An understanding of the typical Product Life Cycle and the business life cycle is necessary for many businesses to have a general idea of as it may help to explain why overall sales have begun to do badly and what to do about it. Broadly, it may be divided into i) introduction, ii) growth, iii) maturity and iv) decline. Two substages may be considered since there often are broad categories of overlap between these stages, namely Accelerating and Mature Growth and Product Extension within Maturity.

Introduction Phase

The introduction phase is characterized by periods of relative uncertainty and slow growth. As a new entrant, the product begins to compete with existing and established products and gradually seeks to eat away some of its market shares for itself.

Accelerating Growth:

As can be seen, a successful product, once the hard work in putting it out there and successfully establishing a market for it is done, soon begins to enter the growth phase, allowing its producers to relax a little and reap rich dividends for their work. This phase is characterized by rapidly accelerating growth as product sales increase, new customers are found, existing customers make repeat purchases, etc.

Subphase -Mature Growth:

In this subphase, which is a precursor to strict maturity, we now have increasing but no longer accelerating growth. The product begins to stabilize in the market as it reaches somewhere near its saturation point, and competitors begin to take steps to limit its growth. This phase is followed by maturity.

Maturity:

By the time we arrive in maturity, the product has now almost begun to reach its peak and continues at that level for some time. In this product phase, businesses no longer seek aggressive expansion, but rather seek to consolidate the existing market share and industry position. The product is presumably well known, continues to have a solid phase, and remains profitable, without either accelerating or even increasing by much anymore. All this indicates the onset of the final stage, which typically declines. But decline can be postponed to an extent.

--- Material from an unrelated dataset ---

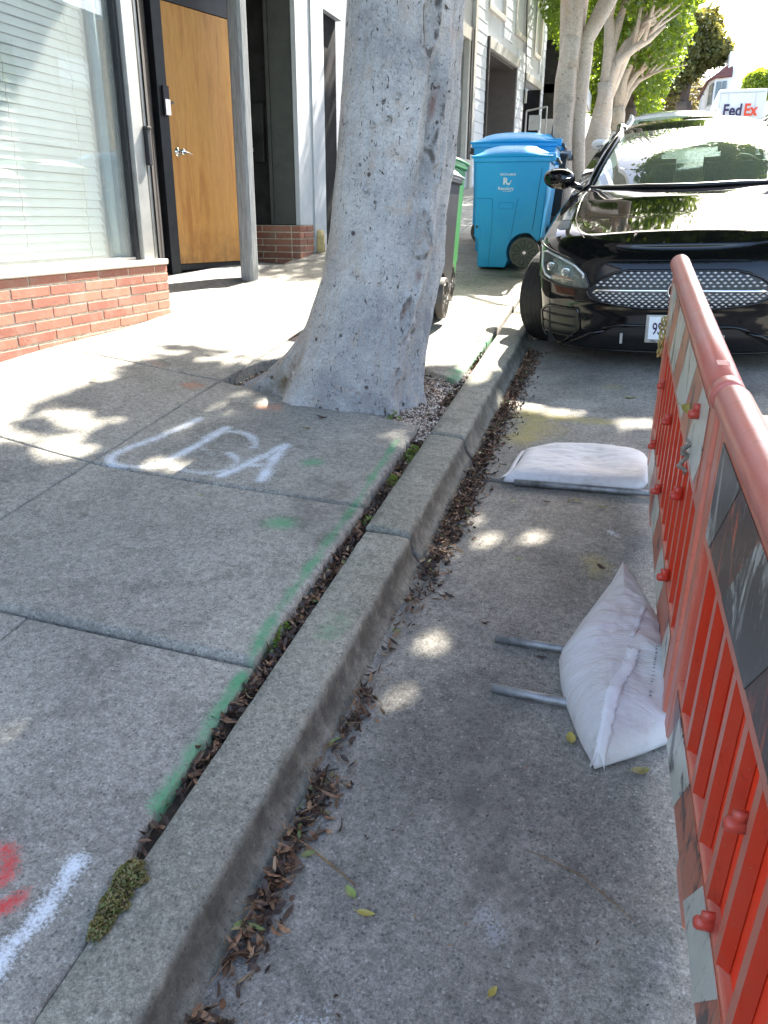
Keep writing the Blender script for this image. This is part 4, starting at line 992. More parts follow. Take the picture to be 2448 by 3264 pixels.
# shop window
sw = wbox('shop_window', 15.2, 17.2, 2.66, 4.78, -.12, -.10, 'glass'); wbox('window_frame', 17.2, 17.30, 2.55, 5.0, -.13, .0, 'trim_cream'); wbox('window_frame', 17.32, 17.46, 2.55, 5.0, -.10, .02, 'brown_wall'); wbox('window_frame', 15.2, 17.47, 4.78, 5.0, -.13, .01, 'trim_cream'); wbox('window_sill', 15.2, 17.47, 2.55, 2.655, -.13, .03, 'trim_cream')
wbox('window_backing', 15.2, 17.45, 2.6, 5.0, -1.4, -1.3, 'interior')
for (a, b, lo, hi) in wins:
    f = wbox('window', a + .1, b - .1, lo + .1, hi - .1, -.09, -.07, 'glass'); 
    for q in ((a, a + .1, lo, hi), (b - .1, b, lo, hi), (a + .1, b - .1, lo, lo + .1)): wbox('window_frame', *q, -.10, .035, 'trim_cream', bev=.006)
    wbox('window_backing', a + .1, b - .1, lo + .1, hi - .1, -.28, -.26, 'interior')
# garage 1 and 2
wbox('garage_header', 18.42, 21.0, 4.86, 5.06, -.05, .04, 'trim_cream', bev=.006); wbox('garage_trim', 18.40, 18.47, 1.9, 5.06, -.05, .05, 'brown_wall')
wbox('garage_door', 18.45, 20.96, 1.9, 4.85, -.98, -.92, 'blue_wall'); wbox('garage_return', 20.90, 20.99, 1.9, 4.85, -.95, -.01, 'garage_door'); wbox('garage_soffit', 18.45, 20.96, 4.80, 4.85, -.95, -.06, 'garage_door')
wbox('intercom', 20.86, 20.895, 3.85, 4.25, -.78, -.66, 'decal')
g = G(); g.obox((bx(18.5, -.62), 18.5, 1.9), (.02, .02, 0), (.30, 1.0, 0), (0, 0, 2.95)); 
wbox('garage_header', 21.78, 23.48, 4.72, 4.88, -.05, .04, 'trim_cream', bev=.006); wbox('garage_door', 21.8, 23.46, 2.0, 4.71, -.55, -.50, 'dark_matte'); wbox('garage_return', 23.40, 23.50, 2.0, 4.71, -.52, -.01, 'dark_matte')
for i in range(4):
    for j in range(6):
        wbox('garage_pane', 21.95 + i * .36, 22.22 + i * .36, 2.55 + j * .34, 2.80 + j * .34, -.499, -.49, 'interior')
wbox('lintel_lamp', 21.62, 21.70, 4.2, 4.5, .0, .08, 'alu')
g = G(); a = Vector((bx(21.6, .02), 21.6, 4.9)); g.tube([(bx(21.3, .03), 21.3, 9.0), (bx(21.35, .03), 21.35, 6.2), (bx(21.62, .03), 21.62, 5.0), (bx(21.60, .03), 21.60, 2.6)], .014, 6); g.obj('cable', M['dark_frame'], house)
wbox('roof_fascia', 9.8, 23.95, 9.5, 9.8, -.4, .25, 'trim_cream')
# open swing sign / gate frame beside garage 2
g = G(); x0 = -2.35
for a_, b_ in (((x0, 21.2, 2.0), (x0, 21.2, 4.05)), ((x0, 21.2, 4.05), (x0 - .5, 21.3, 3.98)), ((x0 - .5, 21.3, 3.98), (x0 - .5, 21.3, 2.1))): g.tube([a_, b_], .02, 8)
g.box((x0 - .42, 21.24, 3.55), (x0 - .15, 21.26, 3.88))
tag(g.obj('metal_frame', M['alu']), 'thin metal frame with small sheet standing before the garage', 'gate frame')

# dark building beyond, with windows, balcony and stairs
dk = empty('dark_building', 'dark grey modern building with tall windows beyond the white siding', 'building')
def dbox(name, x0, x1, y0, y1, z0, z1, mat, parent=None):
    g = G(); g.box((x0, y0, z0), (x1, y1, z1)); return g.obj(name, M[mat], parent or dk)
dbox('wall', -9, -3.2, 25.5, 40, 2, 12, 'charcoal'); dbox('wall', -3.2, -2.75, 27.6, 33, 2, 10, 'charcoal')
for (xa, xb, za, zb) in ((-3.9, -3.45, 5.0, 6.4), (-3.9, -3.45, 3.6, 4.8), (-4.9, -4.1, 5.0, 6.4), (-3.9, -3.45, 7.0, 8.4)):
    dbox('window', xa, xb, 25.46, 25.49, za, zb, 'glass'); dbox('window_frame', xa - .05, xb + .05, 25.42, 25.455, za - .09, za, 'dark_frame'); dbox('window_frame', xa - .05, xb + .05, 25.42, 25.455, zb, zb + .09, 'dark_frame'); dbox('window_frame', xb, xb + .05, 25.42, 25.455, za, zb, 'dark_frame')
for z0 in (5.2, 7.6): dbox('balcony', -3.2, -2.1, 27.6, 32.5, z0, z0 + .25, 'alu'); dbox('balcony_lip', -2.1, -2.04, 27.6, 32.5, z0, z0 + .5, 'pale_wall')
for i in range(7): dbox('column', -2.70, -2.45, 28 + i * .75, 28.25 + i * .75, 2.2, 5.2, 'pale_wall' if i % 2 else 'charcoal')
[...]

Subphase - Product Extension:

It can be offset by competent entrepreneurs, who with an understanding of the underlying factors, strive to extend product life to the maximum possible extent. They do this in various ways, perhaps through marketing schemes, customer retention programs and other extensive customer-oriented means and methods that seek to build loyalty toward this product so that its estimated market life can be continued.

Decline:

Finally and inevitably, especially in technology industries, it very often happens that a once-popular product no longer has a significant market. For example, floppy disks or tape recorders were very popular at one time to be more or less completely replaced not many years later. This often turns out to be true in most innovative industries, and competent entrepreneurs prepare in advance for such an eventuality by taking steps either to offset decline or prepare other measures in the meanwhile.

Conclusion:

It is important for any entrepreneurs to have a sufficient understanding of the product life cycle, so as among other things to ensure the company’s continuing profitability in a rapidly changing market. For example, it would be good to plan it so that out of the total portfolio of products the company is responsible for placing on the market, at least a few new products are introduced and in the growth phase while others are in the mature and decline phase, as successful companies do.